Task objective —
Output every line exactly as written. Leave out pictures.

Given information —
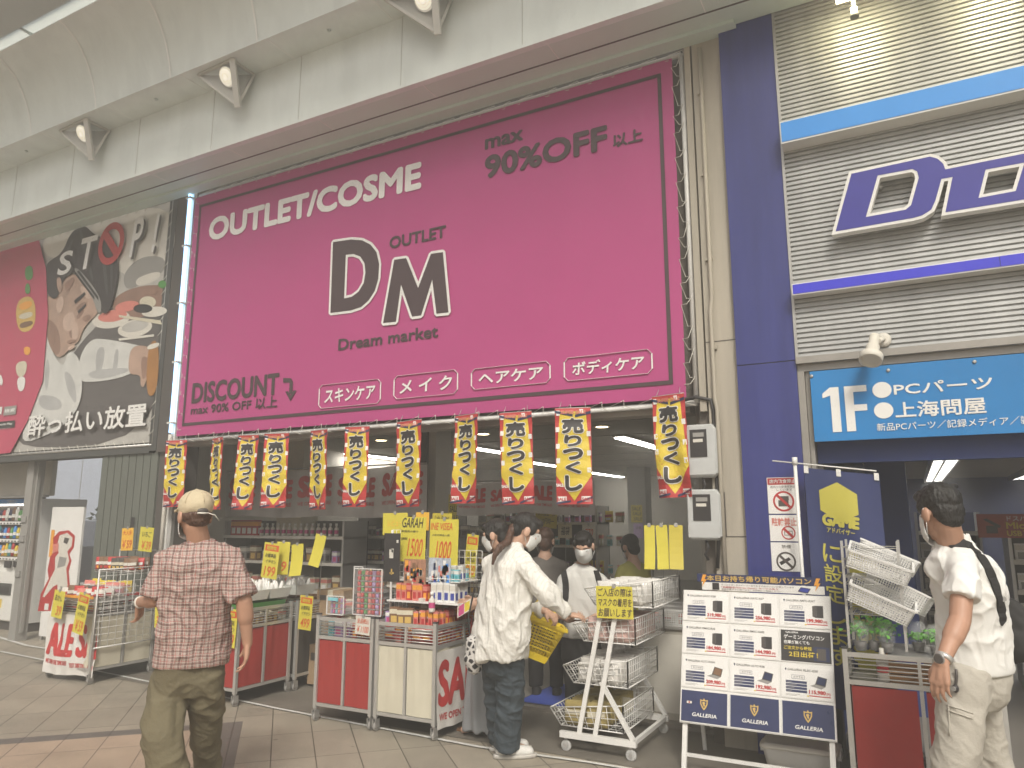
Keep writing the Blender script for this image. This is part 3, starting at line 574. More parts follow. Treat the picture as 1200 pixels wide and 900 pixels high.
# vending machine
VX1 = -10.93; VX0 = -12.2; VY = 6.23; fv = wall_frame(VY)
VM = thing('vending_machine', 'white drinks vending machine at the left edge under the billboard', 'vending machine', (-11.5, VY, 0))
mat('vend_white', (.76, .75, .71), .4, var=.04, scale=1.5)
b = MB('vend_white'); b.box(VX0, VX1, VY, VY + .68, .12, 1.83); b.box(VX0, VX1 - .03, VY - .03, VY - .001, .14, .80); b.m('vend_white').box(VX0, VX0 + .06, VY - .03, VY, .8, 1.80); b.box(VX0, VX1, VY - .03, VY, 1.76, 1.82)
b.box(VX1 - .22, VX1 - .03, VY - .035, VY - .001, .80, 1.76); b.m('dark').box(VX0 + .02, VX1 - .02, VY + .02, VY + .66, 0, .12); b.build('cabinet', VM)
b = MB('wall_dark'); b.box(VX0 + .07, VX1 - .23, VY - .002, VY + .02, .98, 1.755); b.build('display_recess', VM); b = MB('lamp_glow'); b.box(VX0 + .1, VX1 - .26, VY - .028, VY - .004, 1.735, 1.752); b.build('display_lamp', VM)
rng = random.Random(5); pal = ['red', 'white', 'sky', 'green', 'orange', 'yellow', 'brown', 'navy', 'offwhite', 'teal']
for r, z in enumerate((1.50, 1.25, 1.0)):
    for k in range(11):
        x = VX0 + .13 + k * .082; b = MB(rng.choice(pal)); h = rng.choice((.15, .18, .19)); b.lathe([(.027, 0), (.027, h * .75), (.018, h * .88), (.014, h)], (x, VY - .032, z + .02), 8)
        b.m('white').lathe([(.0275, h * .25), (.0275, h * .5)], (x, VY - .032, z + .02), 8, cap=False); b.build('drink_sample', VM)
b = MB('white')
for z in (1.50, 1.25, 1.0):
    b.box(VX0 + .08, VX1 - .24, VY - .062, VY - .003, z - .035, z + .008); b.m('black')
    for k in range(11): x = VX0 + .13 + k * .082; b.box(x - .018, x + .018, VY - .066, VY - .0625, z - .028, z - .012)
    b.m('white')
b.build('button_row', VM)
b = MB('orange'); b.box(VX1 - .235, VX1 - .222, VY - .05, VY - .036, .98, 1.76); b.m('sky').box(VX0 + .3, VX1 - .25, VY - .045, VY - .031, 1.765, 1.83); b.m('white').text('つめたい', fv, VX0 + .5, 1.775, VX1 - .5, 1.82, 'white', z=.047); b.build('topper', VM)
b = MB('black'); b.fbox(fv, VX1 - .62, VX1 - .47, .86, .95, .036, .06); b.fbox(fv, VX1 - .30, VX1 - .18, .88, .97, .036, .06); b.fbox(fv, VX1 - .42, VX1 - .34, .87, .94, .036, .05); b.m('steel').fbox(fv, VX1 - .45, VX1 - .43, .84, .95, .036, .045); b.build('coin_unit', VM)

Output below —
Keep writing the Blender script for this image. This is part 3, starting at line 574. More parts follow. Treat the picture as 1200 pixels wide and 900 pixels high.
# vending machine
VX1 = -10.93; VX0 = -12.2; VY = 6.23; fv = wall_frame(VY)
VM = thing('vending_machine', 'white drinks vending machine at the left edge under the billboard', 'vending machine', (-11.5, VY, 0))
mat('vend_white', (.76, .75, .71), .4, var=.04, scale=1.5)
b = MB('vend_white'); b.box(VX0, VX1, VY, VY + .68, .12, 1.83); b.box(VX0, VX1 - .03, VY - .03, VY - .001, .14, .80); b.m('vend_white').box(VX0, VX0 + .06, VY - .03, VY, .8, 1.80); b.box(VX0, VX1, VY - .03, VY, 1.76, 1.82)
b.box(VX1 - .22, VX1 - .03, VY - .035, VY - .001, .80, 1.76); b.m('dark').box(VX0 + .02, VX1 - .02, VY + .02, VY + .66, 0, .12); b.build('cabinet', VM)
b = MB('wall_dark'); b.box(VX0 + .07, VX1 - .23, VY - .002, VY + .02, .98, 1.755); b.build('display_recess', VM); b = MB('lamp_glow'); b.box(VX0 + .1, VX1 - .26, VY - .028, VY - .004, 1.735, 1.752); b.build('display_lamp', VM)
rng = random.Random(5); pal = ['red', 'white', 'sky', 'green', 'orange', 'yellow', 'brown', 'navy', 'offwhite', 'teal']
for r, z in enumerate((1.50, 1.25, 1.0)):
    for k in range(11):
        x = VX0 + .13 + k * .082; b = MB(rng.choice(pal)); h = rng.choice((.15, .18, .19)); b.lathe([(.027, 0), (.027, h * .75), (.018, h * .88), (.014, h)], (x, VY - .032, z + .02), 8)
        b.m('white').lathe([(.0275, h * .25), (.0275, h * .5)], (x, VY - .032, z + .02), 8, cap=False); b.build('drink_sample', VM)
b = MB('white')
for z in (1.50, 1.25, 1.0):
    b.box(VX0 + .08, VX1 - .24, VY - .062, VY - .003, z - .035, z + .008); b.m('black')
    for k in range(11): x = VX0 + .13 + k * .082; b.box(x - .018, x + .018, VY - .066, VY - .0625, z - .028, z - .012)
    b.m('white')
b.build('button_row', VM)
b = MB('orange'); b.box(VX1 - .235, VX1 - .222, VY - .05, VY - .036, .98, 1.76); b.m('sky').box(VX0 + .3, VX1 - .25, VY - .045, VY - .031, 1.765, 1.83); b.m('white').text('つめたい', fv, VX0 + .5, 1.775, VX1 - .5, 1.82, 'white', z=.047); b.build('topper', VM)
b = MB('black'); b.fbox(fv, VX1 - .62, VX1 - .47, .86, .95, .036, .06); b.fbox(fv, VX1 - .30, VX1 - .18, .88, .97, .036, .06); b.fbox(fv, VX1 - .42, VX1 - .34, .87, .94, .036, .05); b.m('steel').fbox(fv, VX1 - .45, VX1 - .43, .84, .95, .036, .045); b.build('coin_unit', VM)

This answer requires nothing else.